I believe what makes this account so interesting is that you cannot tell what is satire or what is genuine. Influencers are notorious for showing the prettiest, aesthetically pleasing and calmest moments of their lives. When watching Ballerina Farm, it seems WAY too effortless. Not saying that women cannot do it all, but given that she states she does almost all the work, where is she getting time to edit videos? People also are into the content because it ties into the “tradwife” and “Mormon” aesthetic.
It’s a very loving and wholesome account, made to influence people to have what Neeleman and her husband have. It gives off the impression that it’s an easy lifestyle, and all you have to do to accomplish a lot as a woman is to bake sourdough, have many babies for your husband, and—oh!—live on a farm. It seems easy, doing all of that; and many mothers or families may feel inferior knowing that they don’t have that. The truth is that while she may be doing videos on running a farm, raising animals, maintaining land, and making you wonder where the hell her nine children are, more and more women are falling into the cycle of doubting their self-worth due to this content. Many tradwife videos on TikTok or Instagram make modernized women look unhappy because they chose careers or independence. The message is that women would be happier if they had just stayed home, cooked, and focused on their husbands. Most women cannot afford to live that way. In today’s economy, families often need two incomes to pay rent, buy groceries, personal amenities, and other bills. Selling the idea that a normal farm life can sustain a life of baking bread and churning butter is incredibly unrealistic for many.

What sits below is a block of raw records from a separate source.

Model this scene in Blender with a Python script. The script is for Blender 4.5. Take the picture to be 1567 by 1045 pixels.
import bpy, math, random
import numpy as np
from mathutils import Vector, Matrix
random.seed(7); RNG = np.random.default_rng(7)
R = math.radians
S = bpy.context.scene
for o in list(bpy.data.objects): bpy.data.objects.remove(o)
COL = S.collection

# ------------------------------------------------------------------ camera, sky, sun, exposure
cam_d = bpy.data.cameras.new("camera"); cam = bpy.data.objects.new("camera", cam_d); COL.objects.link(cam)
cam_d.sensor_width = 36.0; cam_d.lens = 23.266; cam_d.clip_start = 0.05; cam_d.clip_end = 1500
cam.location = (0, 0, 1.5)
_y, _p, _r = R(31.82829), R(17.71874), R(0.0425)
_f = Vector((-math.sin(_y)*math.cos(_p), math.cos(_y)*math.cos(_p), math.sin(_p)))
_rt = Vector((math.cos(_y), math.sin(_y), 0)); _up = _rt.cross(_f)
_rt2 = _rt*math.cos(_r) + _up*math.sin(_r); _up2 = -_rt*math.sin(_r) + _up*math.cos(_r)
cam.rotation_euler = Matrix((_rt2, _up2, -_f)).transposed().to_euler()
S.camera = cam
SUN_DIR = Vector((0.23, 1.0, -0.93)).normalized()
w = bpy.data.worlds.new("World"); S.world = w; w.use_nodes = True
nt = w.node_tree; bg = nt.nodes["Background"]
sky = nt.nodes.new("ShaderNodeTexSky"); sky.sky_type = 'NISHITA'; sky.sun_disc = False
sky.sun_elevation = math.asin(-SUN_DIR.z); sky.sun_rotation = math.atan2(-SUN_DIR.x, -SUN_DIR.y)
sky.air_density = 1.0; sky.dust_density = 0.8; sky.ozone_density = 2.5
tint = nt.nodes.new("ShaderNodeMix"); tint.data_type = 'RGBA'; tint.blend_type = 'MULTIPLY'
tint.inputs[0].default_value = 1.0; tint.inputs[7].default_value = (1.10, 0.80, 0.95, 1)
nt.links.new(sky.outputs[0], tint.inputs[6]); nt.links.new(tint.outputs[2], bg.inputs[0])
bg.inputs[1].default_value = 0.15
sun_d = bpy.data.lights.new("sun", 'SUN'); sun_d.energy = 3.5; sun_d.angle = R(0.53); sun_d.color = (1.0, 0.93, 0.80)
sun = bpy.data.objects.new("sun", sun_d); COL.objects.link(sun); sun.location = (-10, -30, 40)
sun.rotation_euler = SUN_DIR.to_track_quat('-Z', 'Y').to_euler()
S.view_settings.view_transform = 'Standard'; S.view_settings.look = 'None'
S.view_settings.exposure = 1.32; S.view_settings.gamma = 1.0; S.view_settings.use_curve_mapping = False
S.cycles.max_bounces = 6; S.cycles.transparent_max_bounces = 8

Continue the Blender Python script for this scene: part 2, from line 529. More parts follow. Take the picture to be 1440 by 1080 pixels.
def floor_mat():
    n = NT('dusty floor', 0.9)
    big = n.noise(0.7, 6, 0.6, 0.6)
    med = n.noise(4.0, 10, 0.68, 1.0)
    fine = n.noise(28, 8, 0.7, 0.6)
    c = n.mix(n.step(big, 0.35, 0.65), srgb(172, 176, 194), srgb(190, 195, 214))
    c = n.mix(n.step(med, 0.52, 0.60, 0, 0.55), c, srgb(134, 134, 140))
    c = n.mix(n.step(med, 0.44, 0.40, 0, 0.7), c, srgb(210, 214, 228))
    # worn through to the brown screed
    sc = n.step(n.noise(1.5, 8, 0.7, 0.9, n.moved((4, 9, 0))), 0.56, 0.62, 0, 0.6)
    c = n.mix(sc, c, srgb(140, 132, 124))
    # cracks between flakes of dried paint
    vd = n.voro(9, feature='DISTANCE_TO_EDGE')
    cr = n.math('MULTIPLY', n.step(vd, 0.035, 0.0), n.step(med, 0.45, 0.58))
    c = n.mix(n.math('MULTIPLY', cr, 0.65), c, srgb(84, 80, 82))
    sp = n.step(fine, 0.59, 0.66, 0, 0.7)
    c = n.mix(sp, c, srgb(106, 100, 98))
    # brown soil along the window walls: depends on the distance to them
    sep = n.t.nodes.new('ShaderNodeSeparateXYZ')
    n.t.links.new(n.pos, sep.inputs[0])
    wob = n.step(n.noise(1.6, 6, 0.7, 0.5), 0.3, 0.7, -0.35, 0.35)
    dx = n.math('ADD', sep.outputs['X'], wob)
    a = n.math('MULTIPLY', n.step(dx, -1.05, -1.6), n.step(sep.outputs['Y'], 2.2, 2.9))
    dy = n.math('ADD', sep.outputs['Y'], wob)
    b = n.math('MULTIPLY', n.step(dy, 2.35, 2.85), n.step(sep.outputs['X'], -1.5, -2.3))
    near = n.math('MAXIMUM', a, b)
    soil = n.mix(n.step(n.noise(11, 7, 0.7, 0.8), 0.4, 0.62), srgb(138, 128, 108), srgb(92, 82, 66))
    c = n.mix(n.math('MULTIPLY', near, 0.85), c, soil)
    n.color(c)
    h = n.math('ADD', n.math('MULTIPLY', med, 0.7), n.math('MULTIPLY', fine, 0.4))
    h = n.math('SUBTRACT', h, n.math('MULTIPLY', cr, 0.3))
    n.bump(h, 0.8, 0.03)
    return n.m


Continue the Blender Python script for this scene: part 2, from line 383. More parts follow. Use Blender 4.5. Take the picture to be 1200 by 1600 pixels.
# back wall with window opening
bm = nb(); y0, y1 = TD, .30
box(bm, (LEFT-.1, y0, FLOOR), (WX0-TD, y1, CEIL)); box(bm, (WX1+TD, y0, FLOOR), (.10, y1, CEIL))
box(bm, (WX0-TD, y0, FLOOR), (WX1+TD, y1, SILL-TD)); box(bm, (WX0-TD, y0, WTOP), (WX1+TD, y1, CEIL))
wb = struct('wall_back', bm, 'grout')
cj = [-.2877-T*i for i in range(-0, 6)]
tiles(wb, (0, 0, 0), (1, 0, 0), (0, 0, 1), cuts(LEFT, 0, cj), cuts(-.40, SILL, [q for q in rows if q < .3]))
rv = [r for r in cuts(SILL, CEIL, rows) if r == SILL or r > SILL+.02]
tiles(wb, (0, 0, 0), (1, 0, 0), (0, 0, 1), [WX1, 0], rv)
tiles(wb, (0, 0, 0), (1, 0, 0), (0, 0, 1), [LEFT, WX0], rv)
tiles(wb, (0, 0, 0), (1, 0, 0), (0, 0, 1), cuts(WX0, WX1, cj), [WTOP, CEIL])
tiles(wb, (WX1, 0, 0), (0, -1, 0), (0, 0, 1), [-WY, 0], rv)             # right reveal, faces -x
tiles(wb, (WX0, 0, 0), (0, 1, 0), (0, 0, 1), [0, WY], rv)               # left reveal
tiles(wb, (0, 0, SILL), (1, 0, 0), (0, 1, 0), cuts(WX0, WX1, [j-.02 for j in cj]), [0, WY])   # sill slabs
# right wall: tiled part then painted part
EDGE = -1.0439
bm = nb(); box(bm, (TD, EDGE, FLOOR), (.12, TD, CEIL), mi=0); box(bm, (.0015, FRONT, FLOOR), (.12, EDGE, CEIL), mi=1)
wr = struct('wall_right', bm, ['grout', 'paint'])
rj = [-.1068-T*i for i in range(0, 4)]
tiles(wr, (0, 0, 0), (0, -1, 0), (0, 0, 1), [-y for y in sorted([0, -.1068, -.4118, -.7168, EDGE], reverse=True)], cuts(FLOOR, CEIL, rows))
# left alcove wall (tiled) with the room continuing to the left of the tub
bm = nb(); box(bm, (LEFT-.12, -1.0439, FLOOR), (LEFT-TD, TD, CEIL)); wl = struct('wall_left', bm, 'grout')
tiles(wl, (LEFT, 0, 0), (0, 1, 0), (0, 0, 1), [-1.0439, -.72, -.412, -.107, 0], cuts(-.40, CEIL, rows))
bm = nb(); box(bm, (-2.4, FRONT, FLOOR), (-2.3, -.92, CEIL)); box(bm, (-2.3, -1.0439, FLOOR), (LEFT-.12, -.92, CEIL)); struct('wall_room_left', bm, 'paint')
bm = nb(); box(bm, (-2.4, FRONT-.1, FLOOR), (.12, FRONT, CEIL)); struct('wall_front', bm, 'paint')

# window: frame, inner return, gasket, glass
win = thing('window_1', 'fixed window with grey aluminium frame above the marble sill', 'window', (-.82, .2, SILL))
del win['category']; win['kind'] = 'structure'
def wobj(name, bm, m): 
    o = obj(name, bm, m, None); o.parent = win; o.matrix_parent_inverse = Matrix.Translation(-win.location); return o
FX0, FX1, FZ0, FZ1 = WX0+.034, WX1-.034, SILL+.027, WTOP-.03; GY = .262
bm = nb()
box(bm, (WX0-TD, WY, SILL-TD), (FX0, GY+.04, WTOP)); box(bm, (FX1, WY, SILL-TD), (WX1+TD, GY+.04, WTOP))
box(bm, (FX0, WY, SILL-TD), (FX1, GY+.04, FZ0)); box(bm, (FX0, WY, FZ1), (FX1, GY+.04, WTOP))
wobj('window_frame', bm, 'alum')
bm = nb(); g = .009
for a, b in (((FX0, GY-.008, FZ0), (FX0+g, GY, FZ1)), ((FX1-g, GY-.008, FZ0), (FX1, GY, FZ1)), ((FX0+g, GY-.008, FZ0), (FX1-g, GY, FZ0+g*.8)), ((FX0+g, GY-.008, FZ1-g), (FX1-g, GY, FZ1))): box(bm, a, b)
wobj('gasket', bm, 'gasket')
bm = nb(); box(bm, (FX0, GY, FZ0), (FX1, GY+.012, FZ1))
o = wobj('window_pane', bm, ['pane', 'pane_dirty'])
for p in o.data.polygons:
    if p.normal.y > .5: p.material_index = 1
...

This situation is not purely due to the content creator though. The viewer base also plays a pivotal role in the monetization of such a platform. It is all dependent on how much the public plays into the life of Hannah Neeleman. Kim Severson, a journalist and food writer for The New York Times who covered the Ballerina Farm phenomenon, proves how the brand has expanded beyond just videos on TikTok into a full business with a website featuring farm products, tours, and a café. It may come off as just a cute family channel, but Severson shows how Hannah Neeleman uses marketing strategies to maximize engagement, including reverse psychology and provocative content that sparks debate and criticism amongst viewers. The saying “any publicity is good publicity” really makes sense in this scenario because, no matter the reaction, positive or negative, controversy has helped their brand gain visibility. Social media thrives on engagement, and “rage-bait” content keeps conversation circulating longer, further increasing the brand’s reach and influence. In more ways than one, controversy is part of why Ballerina Farm is still relevant today. What Nonggol Darrapati, a media scholar studying digital influence and lifestyle branding, calls a “provocation trap” is incredibly accurate, because when watching Ballerina Farm you start to see why the soft voiceovers and aesthetic editing can trick people into not immediately experiencing frustration and self-doubt.
A thought I had before watching for myself. I understood why people found it easy to measure themselves against curated versions of life that were seemingly unrealistic. Yet, here is where wealth and privilege come into play. Ballerina Farm seems very rustic and simple, but influencers are notorious for presenting the best and most aesthetically pleasing version of their lives. Watching Ballerina Farm seems like just the right amount of reality and fairytale for many. This type of content is dangerous because it can play into insecurity and comparison for many people, primarily young women and mothers, who may feel inadequate compared to the lifestyle they see on platforms like Ballerina Farm. Anna North, a journalist and gender culture writer, explains that this is a common pattern within tradwife content. The videos suggest that women would be happier if they focused on domestic responsibilities and their husband rather than their own goals, whatever they may be. By suppressing the financial backing of her husband, the behind-the-scenes reality, and the endless labor, this content creates a distorted reality that leaves viewers wondering how she manages to “do it all.”
It is not just this editing that got the public infuriated. The larger conversation revolved around gender roles. People felt as if this content was showing all of the ways that Hannah Neeleman was being the “picture perfect wife” (like a wife from fifty years ago) while her husband, when shown on screen, was not playing the role of a traditional husband in return. People were also upset because of Neeleman's past. Hannah Neeleman graduated in 2012 from The Juilliard School with a BFA in dance. She met her now-husband Daniel Neeleman just before her senior year, and they married three months after meeting. She was a dance prodigy, and because of this, many find it troubling that she seemingly “gave up her dreams” for him.
Regardless of whether or not this was the life she truly chose, users develop parasocial relationships and become incredibly emotionally invested, constructing their own narratives to make sense of what they see. Most simply find the content misleading for young minds, insinuating that no matter how promising your path, marrying a wealthy man is an easy way out.